Welche Auswirkungen hat das Aufkommen neuer FuE-Wettbewerber insbesondere in Asien, aber auch in Mittel- und Südamerika sowie in Mittel- und Osteuropa aber langfristig auf den FuE-Standort Deutschland? Was die Arbeitsteilung in der Forschung angeht, so dürfte weniger die Grundlagen- und die angewandte Forschung von dem Hinzukommen neuer Wettbewerber betroffen sein, die in Deutschland ein vergleichsweise hohes Gewicht hat, sondern vor allem die marktorientierte experimentelle Entwicklung. Zusätzlich hängt der Grad der Betroffenheit der Branchen oder Unternehmen davon ab, inwieweit eine regionale Trennung der Produktions- von den Forschungsstätten möglich ist. Solange Innovation und Produktion auf hochwertige Dienstleistungen vor Ort und auf Systemkompetenz in der Wertschöpfungskette angewiesen sind wie beispielsweise im Maschinen- und Automobilbau, wird eine Abwanderung von Forschung und Produktion nur begrenzt möglich sein.
Ein zweiter Aspekt ist, inwieweit die FuE- und Innovationsprozes-se selbst zerlegt werden können. Je einfacher dies ist, desto leichter fällt es, die Vorteile einer internationalen FuE-Arbeitsteilung mit den Aufholländern auszuschöpfen. Hochwertige Dienstleistungen wie FuE lassen sich mit der steigenden Leistungsfähigkeit der IuK-Technologien immer leichter modularisieren; sie werden damit "handelbar". Dies erhöht den Druck, permanent zu innovieren.

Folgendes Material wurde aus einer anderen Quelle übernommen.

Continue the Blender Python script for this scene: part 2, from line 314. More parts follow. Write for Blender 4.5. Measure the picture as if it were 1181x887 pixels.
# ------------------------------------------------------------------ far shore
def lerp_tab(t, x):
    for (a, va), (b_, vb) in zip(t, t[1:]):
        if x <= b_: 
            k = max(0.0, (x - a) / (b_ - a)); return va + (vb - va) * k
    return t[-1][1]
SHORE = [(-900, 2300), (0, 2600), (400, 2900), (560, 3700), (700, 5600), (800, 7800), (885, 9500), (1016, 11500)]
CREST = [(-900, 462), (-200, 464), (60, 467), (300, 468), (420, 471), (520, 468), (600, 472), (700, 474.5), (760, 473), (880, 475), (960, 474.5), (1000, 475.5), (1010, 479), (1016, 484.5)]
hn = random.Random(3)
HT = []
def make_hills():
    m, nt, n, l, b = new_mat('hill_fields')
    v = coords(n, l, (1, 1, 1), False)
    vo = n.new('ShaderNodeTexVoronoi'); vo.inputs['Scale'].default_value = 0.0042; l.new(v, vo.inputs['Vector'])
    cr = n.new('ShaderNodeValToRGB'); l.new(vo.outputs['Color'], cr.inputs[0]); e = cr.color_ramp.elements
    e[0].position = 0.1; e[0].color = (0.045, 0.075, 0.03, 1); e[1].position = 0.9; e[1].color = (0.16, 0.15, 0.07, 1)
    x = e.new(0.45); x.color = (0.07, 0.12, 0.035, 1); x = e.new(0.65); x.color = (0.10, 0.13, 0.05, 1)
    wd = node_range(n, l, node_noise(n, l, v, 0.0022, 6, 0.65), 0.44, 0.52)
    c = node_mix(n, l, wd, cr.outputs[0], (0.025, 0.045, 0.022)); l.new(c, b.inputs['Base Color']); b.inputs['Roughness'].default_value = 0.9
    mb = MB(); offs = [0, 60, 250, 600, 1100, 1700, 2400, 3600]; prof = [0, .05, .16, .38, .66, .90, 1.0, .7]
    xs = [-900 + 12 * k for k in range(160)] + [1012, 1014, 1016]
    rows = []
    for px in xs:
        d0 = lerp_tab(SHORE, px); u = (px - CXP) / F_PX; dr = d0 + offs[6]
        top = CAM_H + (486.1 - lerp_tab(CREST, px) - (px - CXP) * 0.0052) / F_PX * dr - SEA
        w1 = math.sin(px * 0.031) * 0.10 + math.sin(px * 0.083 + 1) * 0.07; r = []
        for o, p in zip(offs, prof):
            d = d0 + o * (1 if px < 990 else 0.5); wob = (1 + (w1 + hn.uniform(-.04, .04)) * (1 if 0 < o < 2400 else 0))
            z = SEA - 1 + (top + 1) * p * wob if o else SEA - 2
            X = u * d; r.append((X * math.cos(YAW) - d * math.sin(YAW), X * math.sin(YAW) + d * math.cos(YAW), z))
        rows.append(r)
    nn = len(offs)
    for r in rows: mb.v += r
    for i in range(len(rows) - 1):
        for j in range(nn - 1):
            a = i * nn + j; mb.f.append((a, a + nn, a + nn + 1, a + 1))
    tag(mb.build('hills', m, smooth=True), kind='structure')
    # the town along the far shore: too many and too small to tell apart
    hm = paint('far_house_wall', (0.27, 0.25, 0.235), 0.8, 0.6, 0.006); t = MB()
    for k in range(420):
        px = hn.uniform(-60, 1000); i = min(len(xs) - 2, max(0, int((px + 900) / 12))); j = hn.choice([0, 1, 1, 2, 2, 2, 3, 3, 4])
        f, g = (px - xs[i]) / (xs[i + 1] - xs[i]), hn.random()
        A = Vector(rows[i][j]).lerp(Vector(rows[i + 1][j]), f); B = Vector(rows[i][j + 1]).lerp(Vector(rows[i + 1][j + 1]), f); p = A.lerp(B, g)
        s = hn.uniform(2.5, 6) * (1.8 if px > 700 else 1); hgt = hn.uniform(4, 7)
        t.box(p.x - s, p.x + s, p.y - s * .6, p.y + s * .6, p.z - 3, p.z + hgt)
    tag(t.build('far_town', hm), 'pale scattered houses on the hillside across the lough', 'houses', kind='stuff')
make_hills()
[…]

Den internationalen Wettbewerb mit aufstrebenden Schwellenländern kann die deutsche Wirtschaft nicht auf der Kosten-, sondern nur auf der Innovationsseite bestehen. Dies macht höhere Eigenanstrengungen nötig; zusätzlich übt die Erweiterung der internationalen Arbeitsteilung bei FuE Druck auf das Spezialisierungsprofil der hoch entwickelten Volkswirtschaften aus. In Teilbereichen wird sich ein weiterer Abbau von Arbeitsplätzen in der FuE-intensiven Industrie nicht vermeiden lassen. Eine stärkere Spezialisierung auf die ersten Phasen der Innovationswertschöpfungsketten, in denen hochwertige Dienstleistungen - nicht nur bei FuE - erforderlich sind, dürfte die erforderlichen Anpassungsprozesse erleichtern.